■ Written request: For the copy, please give all of the data again exactly and leave the pictures out.

■ 3D scene scripts:
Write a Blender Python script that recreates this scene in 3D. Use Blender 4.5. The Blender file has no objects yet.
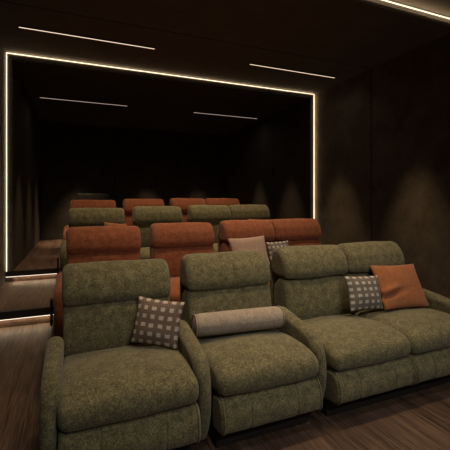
import bpy, bmesh, math, random
from mathutils import Vector, Matrix, noise

random.seed(7)
C = bpy.context.scene.collection
R = math.radians
EYE = 1.45

# ------------------------------------------------------------------ materials
def new_mat(name):
    m = bpy.data.materials.new(name)
    m.use_nodes = True
    nt = m.node_tree
    b = nt.nodes['Principled BSDF']
    return m, nt, b

def N(nt, t, **kw):
    n = nt.nodes.new(t)
    for k, v in kw.items():
        setattr(n, k, v)
    return n

def ramp(nt, fac, stops):
    r = N(nt, 'ShaderNodeValToRGB')
    e = r.color_ramp.elements
    while len(e) < len(stops):
        e.new(0.5)
    for i, (p, c) in enumerate(stops):
        e[i].position = p
        e[i].color = (*c, 1)
    nt.links.new(fac, r.inputs['Fac'])
    return r.outputs['Color']

def fabric(name, dark, mid, light, scale=1.0, bump=0.5, grain=105):
    """chenille: fine speckle over soft mottling, woven bump"""
    m, nt, b = new_mat(name)
    tc = N(nt, 'ShaderNodeTexCoord')
    n1 = N(nt, 'ShaderNodeTexNoise'); n1.inputs['Scale'].default_value = grain * scale
    n1.inputs['Detail'].default_value = 4; n1.inputs['Roughness'].default_value = 0.75
    n2 = N(nt, 'ShaderNodeTexNoise'); n2.inputs['Scale'].default_value = 22 * scale
    n2.inputs['Detail'].default_value = 5; n2.inputs['Roughness'].default_value = 0.65
    for n in (n1, n2):
        nt.links.new(tc.outputs['Object'], n.inputs['Vector'])
    mx = N(nt, 'ShaderNodeMath', operation='MULTIPLY_ADD')
    nt.links.new(n1.outputs['Fac'], mx.inputs[0]); mx.inputs[1].default_value = 0.66
    m2 = N(nt, 'ShaderNodeMath', operation='MULTIPLY'); m2.inputs[1].default_value = 0.34
    nt.links.new(n2.outputs['Fac'], m2.inputs[0]); nt.links.new(m2.outputs[0], mx.inputs[2])
    col = ramp(nt, mx.outputs[0], [(0.37, dark), (0.5, mid), (0.63, light)])
    nt.links.new(col, b.inputs['Base Color'])
    b.inputs['Roughness'].default_value = 0.92
    b.inputs['Specular IOR Level'].default_value = 0.15
    b.inputs['Sheen Weight'].default_value = 0.12
    b.inputs['Sheen Roughness'].default_value = 0.6
    bp = N(nt, 'ShaderNodeBump'); bp.inputs['Strength'].default_value = bump
    bp.inputs['Distance'].default_value = 0.004
    nt.links.new(mx.outputs[0], bp.inputs['Height'])
    nt.links.new(bp.outputs['Normal'], b.inputs['Normal'])
    return m

def plain(name, col, rough=0.5, metal=0.0, spec=0.4):
    m, nt, b = new_mat(name)
    tc = N(nt, 'ShaderNodeTexCoord')
    n = N(nt, 'ShaderNodeTexNoise'); n.inputs['Scale'].default_value = 40
    nt.links.new(tc.outputs['Object'], n.inputs['Vector'])
    c = ramp(nt, n.outputs['Fac'], [(0.3, tuple(x * 0.85 for x in col)), (0.7, tuple(x * 1.15 for x in col))])
    nt.links.new(c, b.inputs['Base Color'])
    b.inputs['Roughness'].default_value = rough
    b.inputs['Metallic'].default_value = metal
    b.inputs['Specular IOR Level'].default_value = spec
    return m

def plaster(name, a, c, rough=0.75):
    m, nt, b = new_mat(name)
    tc = N(nt, 'ShaderNodeTexCoord')
    n1 = N(nt, 'ShaderNodeTexNoise'); n1.inputs['Scale'].default_value = 3.2
    n1.inputs['Detail'].default_value = 8; n1.inputs['Roughness'].default_value = 0.68
    n2 = N(nt, 'ShaderNodeTexNoise'); n2.inputs['Scale'].default_value = 45
    n2.inputs['Detail'].default_value = 4
    for n in (n1, n2):
        nt.links.new(tc.outputs['Object'], n.inputs['Vector'])
    mx = N(nt, 'ShaderNodeMath', operation='MULTIPLY_ADD'); mx.inputs[1].default_value = 0.3
    nt.links.new(n2.outputs['Fac'], mx.inputs[0])
    m2 = N(nt, 'ShaderNodeMath', operation='MULTIPLY'); m2.inputs[1].default_value = 0.7
    nt.links.new(n1.outputs['Fac'], m2.inputs[0]); nt.links.new(m2.outputs[0], mx.inputs[2])
    nt.links.new(ramp(nt, mx.outputs[0], [(0.35, a), (0.68, c)]), b.inputs['Base Color'])
    b.inputs['Roughness'].default_value = rough
    b.inputs['Specular IOR Level'].default_value = 0.25
    bp = N(nt, 'ShaderNodeBump'); bp.inputs['Strength'].default_value = 0.25
    bp.inputs['Distance'].default_value = 0.01
    nt.links.new(mx.outputs[0], bp.inputs['Height']); nt.links.new(bp.outputs['Normal'], b.inputs['Normal'])
    return m

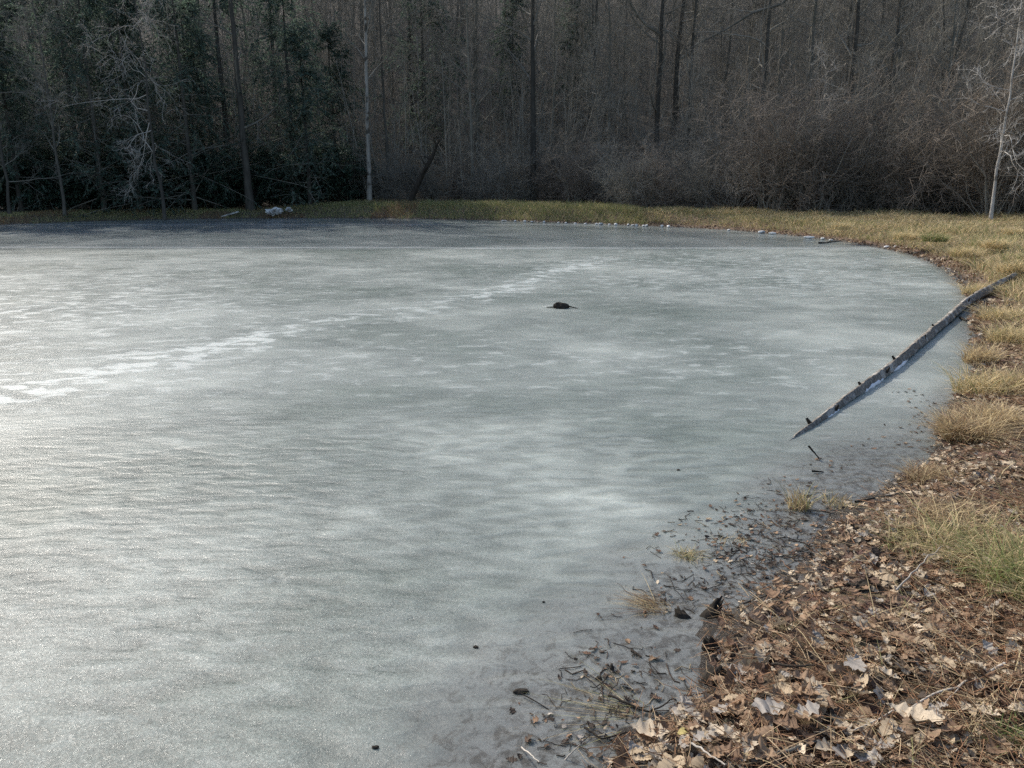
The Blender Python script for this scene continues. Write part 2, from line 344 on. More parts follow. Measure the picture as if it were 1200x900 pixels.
def bare_tree(seed, H, r, tm='bark', bm='twig', lo=.22, nb=26, ang=52, bl=.2, wob=.05, lean=(0, 0), tw=(7, 6, 4), up=.05, droop=0., rmin=.006, bw=.12, base_lo=None):
    rng = np.random.RandomState(seed)
    P = trunk_path(rng, H, 16, wob, lean); tt = np.linspace(0, 1, 16)
    R = (r*(1-.86*tt**.9)*(1+.35*np.exp(-tt*30)))[None]
    gt = Geo(); gt.tubes(P, R, 9, rng=rng)
    gc = Geo()
    b1, r1 = children(P, R, nb, lo, .97, ang, bl*H, 8, bw, up, .45, .25, .012, .5, rng); gc.tubes(b1, r1, 5, rng=rng)
    b2, r2 = children(b1, r1, tw[0], .15, 1., 45, bl*H*.42, 5, bw*1.2, up-droop, .5, .3, .008, .3, rng); gc.tubes(b2, r2, 4, rng=rng)
    b3, r3 = children(b2, r2, tw[1], .1, 1., 42, bl*H*.2, 4, bw*1.2, up-droop, .6, .4, rmin, .3, rng); gc.tubes(b3, r3, 3, rng=rng)
    if tw[2]:
        b4, r4 = children(b3, r3, tw[2], .2, 1., 40, bl*H*.085, 3, .15, up-droop, .7, .5, rmin*.8, .2, rng); gc.tubes(b4, r4, 3, rng=rng)
    return gt.build('trunk', M[tm], True), gc.build('crown', M[bm])
def card(gc, c, d, nrm, L, W, C):
    """small pointed leaves: c base (m,3), d direction, nrm normal"""
    s = norm(np.cross(d, nrm)); m_ = len(c); L = np.reshape(L, (-1, 1)); W = np.reshape(W, (-1, 1))
    V = np.stack([c, c+d*L*.45+s*W*.5, c+d*L-nrm*L*.12, c+d*L*.45-s*W*.5], 1)
    F = (np.arange(m_)*4)[:, None]+np.arange(4)[None]; gc.add(V, F, np.repeat(C, 4, 0))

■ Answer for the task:
Write a Blender Python script that recreates this scene in 3D. Use Blender 4.5. The Blender file has no objects yet.
import bpy, bmesh, math, random
from mathutils import Vector, Matrix, noise

random.seed(7)
C = bpy.context.scene.collection
R = math.radians
EYE = 1.45

# ------------------------------------------------------------------ materials
def new_mat(name):
    m = bpy.data.materials.new(name)
    m.use_nodes = True
    nt = m.node_tree
    b = nt.nodes['Principled BSDF']
    return m, nt, b

def N(nt, t, **kw):
    n = nt.nodes.new(t)
    for k, v in kw.items():
        setattr(n, k, v)
    return n

def ramp(nt, fac, stops):
    r = N(nt, 'ShaderNodeValToRGB')
    e = r.color_ramp.elements
    while len(e) < len(stops):
        e.new(0.5)
    for i, (p, c) in enumerate(stops):
        e[i].position = p
        e[i].color = (*c, 1)
    nt.links.new(fac, r.inputs['Fac'])
    return r.outputs['Color']

def fabric(name, dark, mid, light, scale=1.0, bump=0.5, grain=105):
    """chenille: fine speckle over soft mottling, woven bump"""
    m, nt, b = new_mat(name)
    tc = N(nt, 'ShaderNodeTexCoord')
    n1 = N(nt, 'ShaderNodeTexNoise'); n1.inputs['Scale'].default_value = grain * scale
    n1.inputs['Detail'].default_value = 4; n1.inputs['Roughness'].default_value = 0.75
    n2 = N(nt, 'ShaderNodeTexNoise'); n2.inputs['Scale'].default_value = 22 * scale
    n2.inputs['Detail'].default_value = 5; n2.inputs['Roughness'].default_value = 0.65
    for n in (n1, n2):
        nt.links.new(tc.outputs['Object'], n.inputs['Vector'])
    mx = N(nt, 'ShaderNodeMath', operation='MULTIPLY_ADD')
    nt.links.new(n1.outputs['Fac'], mx.inputs[0]); mx.inputs[1].default_value = 0.66
    m2 = N(nt, 'ShaderNodeMath', operation='MULTIPLY'); m2.inputs[1].default_value = 0.34
    nt.links.new(n2.outputs['Fac'], m2.inputs[0]); nt.links.new(m2.outputs[0], mx.inputs[2])
    col = ramp(nt, mx.outputs[0], [(0.37, dark), (0.5, mid), (0.63, light)])
    nt.links.new(col, b.inputs['Base Color'])
    b.inputs['Roughness'].default_value = 0.92
    b.inputs['Specular IOR Level'].default_value = 0.15
    b.inputs['Sheen Weight'].default_value = 0.12
    b.inputs['Sheen Roughness'].default_value = 0.6
    bp = N(nt, 'ShaderNodeBump'); bp.inputs['Strength'].default_value = bump
    bp.inputs['Distance'].default_value = 0.004
    nt.links.new(mx.outputs[0], bp.inputs['Height'])
    nt.links.new(bp.outputs['Normal'], b.inputs['Normal'])
    return m

def plain(name, col, rough=0.5, metal=0.0, spec=0.4):
    m, nt, b = new_mat(name)
    tc = N(nt, 'ShaderNodeTexCoord')
    n = N(nt, 'ShaderNodeTexNoise'); n.inputs['Scale'].default_value = 40
    nt.links.new(tc.outputs['Object'], n.inputs['Vector'])
    c = ramp(nt, n.outputs['Fac'], [(0.3, tuple(x * 0.85 for x in col)), (0.7, tuple(x * 1.15 for x in col))])
    nt.links.new(c, b.inputs['Base Color'])
    b.inputs['Roughness'].default_value = rough
    b.inputs['Metallic'].default_value = metal
    b.inputs['Specular IOR Level'].default_value = spec
    return m

def plaster(name, a, c, rough=0.75):
    m, nt, b = new_mat(name)
    tc = N(nt, 'ShaderNodeTexCoord')
    n1 = N(nt, 'ShaderNodeTexNoise'); n1.inputs['Scale'].default_value = 3.2
    n1.inputs['Detail'].default_value = 8; n1.inputs['Roughness'].default_value = 0.68
    n2 = N(nt, 'ShaderNodeTexNoise'); n2.inputs['Scale'].default_value = 45
    n2.inputs['Detail'].default_value = 4
    for n in (n1, n2):
        nt.links.new(tc.outputs['Object'], n.inputs['Vector'])
    mx = N(nt, 'ShaderNodeMath', operation='MULTIPLY_ADD'); mx.inputs[1].default_value = 0.3
    nt.links.new(n2.outputs['Fac'], mx.inputs[0])
    m2 = N(nt, 'ShaderNodeMath', operation='MULTIPLY'); m2.inputs[1].default_value = 0.7
    nt.links.new(n1.outputs['Fac'], m2.inputs[0]); nt.links.new(m2.outputs[0], mx.inputs[2])
    nt.links.new(ramp(nt, mx.outputs[0], [(0.35, a), (0.68, c)]), b.inputs['Base Color'])
    b.inputs['Roughness'].default_value = rough
    b.inputs['Specular IOR Level'].default_value = 0.25
    bp = N(nt, 'ShaderNodeBump'); bp.inputs['Strength'].default_value = 0.25
    bp.inputs['Distance'].default_value = 0.01
    nt.links.new(mx.outputs[0], bp.inputs['Height']); nt.links.new(bp.outputs['Normal'], b.inputs['Normal'])
    return m

The Blender Python script for this scene continues. Write part 2, from line 344 on. More parts follow. Measure the picture as if it were 1200x900 pixels.
def bare_tree(seed, H, r, tm='bark', bm='twig', lo=.22, nb=26, ang=52, bl=.2, wob=.05, lean=(0, 0), tw=(7, 6, 4), up=.05, droop=0., rmin=.006, bw=.12, base_lo=None):
    rng = np.random.RandomState(seed)
    P = trunk_path(rng, H, 16, wob, lean); tt = np.linspace(0, 1, 16)
    R = (r*(1-.86*tt**.9)*(1+.35*np.exp(-tt*30)))[None]
    gt = Geo(); gt.tubes(P, R, 9, rng=rng)
    gc = Geo()
    b1, r1 = children(P, R, nb, lo, .97, ang, bl*H, 8, bw, up, .45, .25, .012, .5, rng); gc.tubes(b1, r1, 5, rng=rng)
    b2, r2 = children(b1, r1, tw[0], .15, 1., 45, bl*H*.42, 5, bw*1.2, up-droop, .5, .3, .008, .3, rng); gc.tubes(b2, r2, 4, rng=rng)
    b3, r3 = children(b2, r2, tw[1], .1, 1., 42, bl*H*.2, 4, bw*1.2, up-droop, .6, .4, rmin, .3, rng); gc.tubes(b3, r3, 3, rng=rng)
    if tw[2]:
        b4, r4 = children(b3, r3, tw[2], .2, 1., 40, bl*H*.085, 3, .15, up-droop, .7, .5, rmin*.8, .2, rng); gc.tubes(b4, r4, 3, rng=rng)
    return gt.build('trunk', M[tm], True), gc.build('crown', M[bm])
def card(gc, c, d, nrm, L, W, C):
    """small pointed leaves: c base (m,3), d direction, nrm normal"""
    s = norm(np.cross(d, nrm)); m_ = len(c); L = np.reshape(L, (-1, 1)); W = np.reshape(W, (-1, 1))
    V = np.stack([c, c+d*L*.45+s*W*.5, c+d*L-nrm*L*.12, c+d*L*.45-s*W*.5], 1)
    F = (np.arange(m_)*4)[:, None]+np.arange(4)[None]; gc.add(V, F, np.repeat(C, 4, 0))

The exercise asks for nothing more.